# Directions
Reproduce the listing word for word. Skip any image.

# Data section
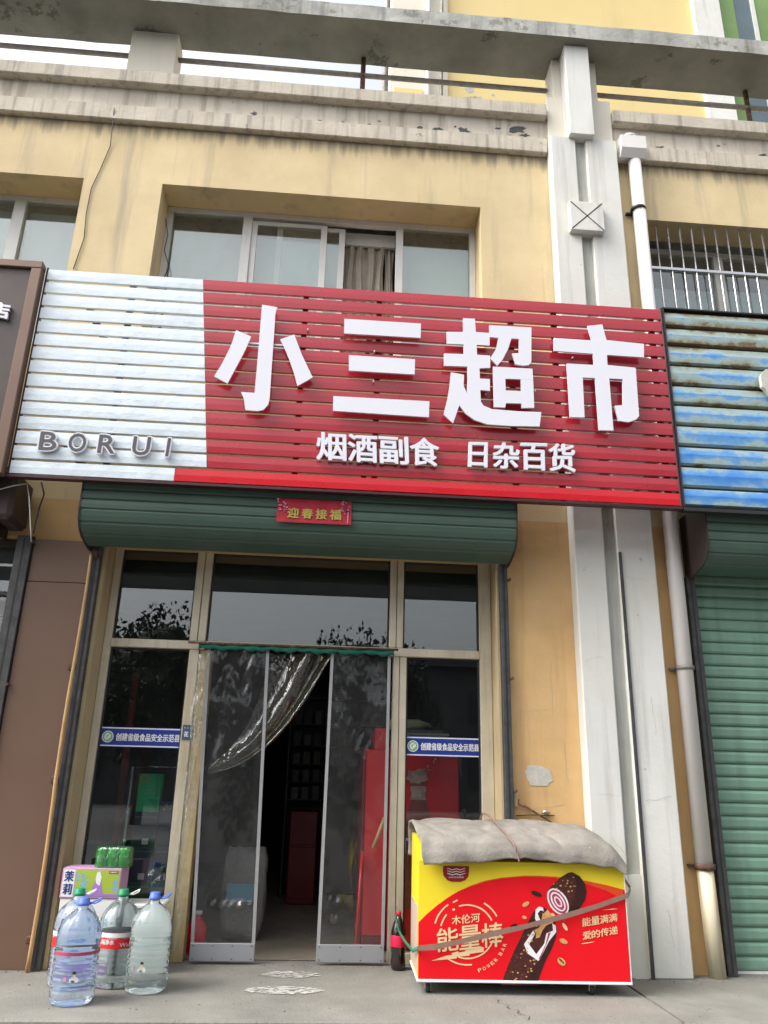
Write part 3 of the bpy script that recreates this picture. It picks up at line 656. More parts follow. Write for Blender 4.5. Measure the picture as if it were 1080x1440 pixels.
for a, b_, z0, z1 in ((-1.565, -1.005, 2.084, 2.765), (-.89, .465, 2.084, 2.765), (.57, 1.15, 2.084, 2.765), (-1.565, -.995, .07, 2.022), (.60, 1.15, .07, 2.022)):
    add('pane', bxs([(a, b_, FY+.012, FY+.017, z0, z1)]), 'glass', F)
    add('gasket', bxs([(a, a+.012, FY-.002, FY+.012, z0, z1), (b_-.012, b_, FY-.002, FY+.012, z0, z1), (a+.012, b_-.012, FY-.002, FY+.012, z1-.012, z1)]), 'black', F)
add('reveal', bx(-1.66, -1.622, .0, FY+.05, 0, 2.76), 'reveal', B); add('reveal', bx(1.242, 1.268, .0, FY+.05, 0, 2.76), 'reveal', B)
add('soffit', bxs([(-1.66, 1.268, .0, .3, 2.832, 3.0)]), 'reveal', B)

def strip(x0, x1, zc, label):
    t = thing('window_sticker', label, 'sticker', ((x0+x1)/2, FY+.0, zc))
    bm = bxs([(x0, x1, FY+.0095, FY+.0115, zc-.068, zc+.068)]); add('film', bm, 'blueband', t)
    for dz in (.060, -.060): add('stripe', bxs([(x0, x1, FY+.0083, FY+.0093, zc+dz-.004, zc+dz+.004)]), 'whiteprint', t)
    cx = x0+.055
    bm = BM(); lathe_pts = [(cx+.040*cos(2*pi*k/24), zc+.040*sin(2*pi*k/24)) for k in range(24)]
    quads(bm, lathe_pts, FY+.0081); add('emblem', bm, 'whiteprint', t)
    bm = BM(); quads(bm, [(cx+.034*cos(2*pi*k/24), zc+.034*sin(2*pi*k/24)) for k in range(24)], FY+.0074); add('emblem', bm, 'grnprint', t)
    bm = BM()
    quads(bm, [(cx+.024*cos(a), zc+.024*sin(a)) for a in [i*pi/8 for i in range(3, 13)]]+[(cx+.012*cos(a), zc+.012*sin(a)) for a in [i*pi/8 for i in range(12, 2, -1)]], FY+.0067)
    quads(bm, [(cx-.006, zc-.004), (cx+.018, zc+.02), (cx+.022, zc-.002), (cx+.004, zc-.018)], FY+.0067)
    add('emblem', bm, 'whiteprint', t)
    bm = BM(); text(bm, '创建省级食品安全示范县', rect(x0+.112, x1-.008, zc-.026, zc+.026), FY+.008, .025); add('lettering', bm, 'whiteprint', t)
strip(-1.562, -.998, 1.395, 'blue notice strip with white Chinese lettering on the left shop pane')
strip(.602, 1.148, 1.388, 'blue notice strip with white Chinese lettering on the right shop pane')
t = thing('door_notice', 'small grey blue notice stuck on the mullion left of the doorway', 'sticker', (-.93, FY-.03, 1.43))
add('card', bxs([(-.985, -.915, FY-.040, FY-.0365, 1.385, 1.487)]), 'cardb', t)
bm = BM(); text(bm, '花', rect(-.972, -.94, 1.405, 1.442), FY-.0412, .03); text(bm, '∙ ∙ ∙', rect(-.972, -.925, 1.462, 1.470), FY-.0412, .03); add('lettering', bm, 'whiteprint', t)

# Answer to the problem
Write part 3 of the bpy script that recreates this picture. It picks up at line 656. More parts follow. Write for Blender 4.5. Measure the picture as if it were 1080x1440 pixels.
for a, b_, z0, z1 in ((-1.565, -1.005, 2.084, 2.765), (-.89, .465, 2.084, 2.765), (.57, 1.15, 2.084, 2.765), (-1.565, -.995, .07, 2.022), (.60, 1.15, .07, 2.022)):
    add('pane', bxs([(a, b_, FY+.012, FY+.017, z0, z1)]), 'glass', F)
    add('gasket', bxs([(a, a+.012, FY-.002, FY+.012, z0, z1), (b_-.012, b_, FY-.002, FY+.012, z0, z1), (a+.012, b_-.012, FY-.002, FY+.012, z1-.012, z1)]), 'black', F)
add('reveal', bx(-1.66, -1.622, .0, FY+.05, 0, 2.76), 'reveal', B); add('reveal', bx(1.242, 1.268, .0, FY+.05, 0, 2.76), 'reveal', B)
add('soffit', bxs([(-1.66, 1.268, .0, .3, 2.832, 3.0)]), 'reveal', B)

def strip(x0, x1, zc, label):
    t = thing('window_sticker', label, 'sticker', ((x0+x1)/2, FY+.0, zc))
    bm = bxs([(x0, x1, FY+.0095, FY+.0115, zc-.068, zc+.068)]); add('film', bm, 'blueband', t)
    for dz in (.060, -.060): add('stripe', bxs([(x0, x1, FY+.0083, FY+.0093, zc+dz-.004, zc+dz+.004)]), 'whiteprint', t)
    cx = x0+.055
    bm = BM(); lathe_pts = [(cx+.040*cos(2*pi*k/24), zc+.040*sin(2*pi*k/24)) for k in range(24)]
    quads(bm, lathe_pts, FY+.0081); add('emblem', bm, 'whiteprint', t)
    bm = BM(); quads(bm, [(cx+.034*cos(2*pi*k/24), zc+.034*sin(2*pi*k/24)) for k in range(24)], FY+.0074); add('emblem', bm, 'grnprint', t)
    bm = BM()
    quads(bm, [(cx+.024*cos(a), zc+.024*sin(a)) for a in [i*pi/8 for i in range(3, 13)]]+[(cx+.012*cos(a), zc+.012*sin(a)) for a in [i*pi/8 for i in range(12, 2, -1)]], FY+.0067)
    quads(bm, [(cx-.006, zc-.004), (cx+.018, zc+.02), (cx+.022, zc-.002), (cx+.004, zc-.018)], FY+.0067)
    add('emblem', bm, 'whiteprint', t)
    bm = BM(); text(bm, '创建省级食品安全示范县', rect(x0+.112, x1-.008, zc-.026, zc+.026), FY+.008, .025); add('lettering', bm, 'whiteprint', t)
strip(-1.562, -.998, 1.395, 'blue notice strip with white Chinese lettering on the left shop pane')
strip(.602, 1.148, 1.388, 'blue notice strip with white Chinese lettering on the right shop pane')
t = thing('door_notice', 'small grey blue notice stuck on the mullion left of the doorway', 'sticker', (-.93, FY-.03, 1.43))
add('card', bxs([(-.985, -.915, FY-.040, FY-.0365, 1.385, 1.487)]), 'cardb', t)
bm = BM(); text(bm, '花', rect(-.972, -.94, 1.405, 1.442), FY-.0412, .03); text(bm, '∙ ∙ ∙', rect(-.972, -.925, 1.462, 1.470), FY-.0412, .03); add('lettering', bm, 'whiteprint', t)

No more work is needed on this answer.